Arthur J. Rosenberg, in 1960, created the company called Tyco Incorporated. It was located in Waltham in Massachusetts. The company continued to grow and in 1982, it was divided into different divisions with a division each in charge of packaging, fire protection and electronics (The Law Teacher 2014). In the 1990’s, the company was shaken up again and new divisions created to take care of flow control, health care products, electronic components and fire and security services. Tyco also began acquiring other companies and by 2000 Tyco had taken over companies like the CIT Group, ADT and Raychem.
Dennis Kozlowski was appointed as CEO in 1992. He had previously held the positions of Chief Financial Officer, Company’s President and Executive. Kozlowski began an aggressive program to acquire and merge with other companies and was also known to pick only people close to him to serve on the board of Tyco Inc. (The Law Teacher 2014).
Because of the company’s growth, a stock split was instituted in 1999 and stories began to spread that Tyco was engaged in bad accounting practices and specifically that the company was “producing irregular financial accounts” an allegation that Tyco denied. Kozlowski, during his time as CEO, oversaw the mergers and acquisitions, which grew Tyco’s profits to beyond the $30 billion mark.
Due to persistent rumors, the Board of Directors of Tyco began investigations in 2002, revealing that Kozlowski had received $81 million in bonuses that were unauthorized, purchased art worth $14.725 million to install in his $30 million apartment located in New York City and had diverted company funds on many occasions (Mintz 2012). He also held a $2 million party in Sardinia, Italy for his wife’s 40th birthday and billed Tyco for $1 million. Dennis Kozlowski and Mark Schwartz who was the Chief Finance Officer (CFO) are said to have stolen $170 million from Tyco had irregularly and fraudulently sold $430 million worth of stock options (The Law Teacher 2014).
In 2002, the Manhattan District Attorney’s office, led by DA Robert Morgenthau (Neal 2013) indicted Dennis Kozlowski and was found guilty of grand larceny, securities fraud, falsifying business records and perpetrating fraud worth $134 million and was convicted in 2005 (Farnham 2013). He was jailed and was awarded parole after spending more than 8 years in prison and released on January 17, 2014. During an interview with Morley Safer on 60 Minutes, Kozlowski said that he was only doing what CEO’s that preceded him at Tyco had done and that he had not broken the rules (Mintz 2012).
Kozlowski’s actions are no different from those of the leaders of Goldman Sachs. A Senate panel tasked with investigating the financial crisis of 2008-2009 had discovered impropriety on the part of the company. However, the Justice Department released a statement said in a statement that “The department and investigative agencies ultimately concluded that the burden of proof to bring a criminal case could not be met based on the law and facts as they exist at this time…” (Mintz 2012) and would therefore not prosecute. These executives broke the same rules as Kozlowski and should have been prosecuted.

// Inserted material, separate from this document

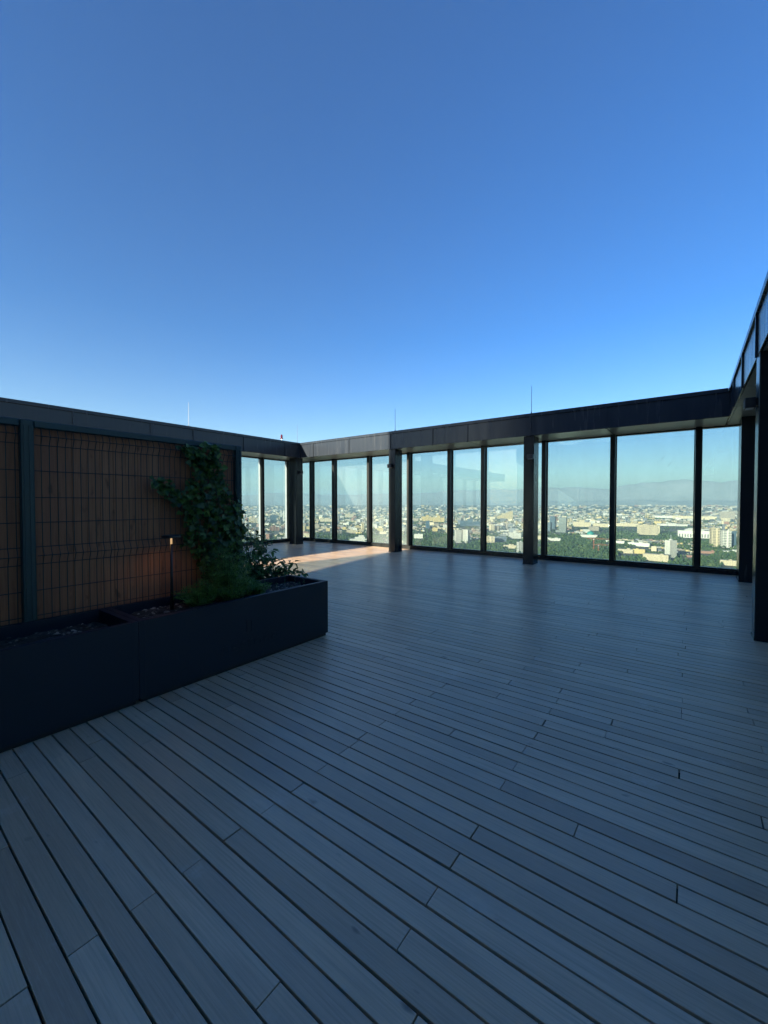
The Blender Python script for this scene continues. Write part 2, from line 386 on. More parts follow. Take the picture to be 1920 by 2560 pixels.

Ethical relativism, as a theory, holds that the norms of a person’s culture or situation determine ethics and morality and that morality is relative to these things (Velasquez, Andre, Shanks, Meyer 1992). In stating that he only acted the way he did because CEO’s before him had done the same, Kozlowski was suggesting that he was free to determine his own ethics in line with whatever situation he was faced with. Therefore, whatever prevailing facts there were; Kozlowski was asserting that what he did wasn’t wrong or unethical, given that other people before him had done the same.
Ethics are founded upon ideas and core values that should be followed irrespective of the situation. These values are immutable and include such things honesty and trustworthiness. Any person that acts in a manner that contravenes these values is wrong; irrespective of their circumstances, therefore Kozlowski was wrong to break the trust of his employers and to try to cover up the truth.
Kozlowski’s interests were also discordant with those of his employers and he put his own interests before those of the people that employed him in committing embezzlement, accounting fraud and cronyism in appointing his friends to the board (The Law Teacher 2014).
Kozlowski was wrong to break the trust of his employers and to steal from them and for that, he should have faced severe punishment and be used as an example to anyone else that would think of doing something similar.
Kozlowski faced the ethical dilemma of carrying out the work he had been hired to do with honesty against benefitting illegally from the same job, to put the interests of his employers first or to advance his own and failed. Kozlowski also failed as a leader because he did not set the right example for those who worked under him and if they knew their leader was stealing from the company, they too would have probably gone down the same path of embezzlement, fraud and misappropriation of company funds.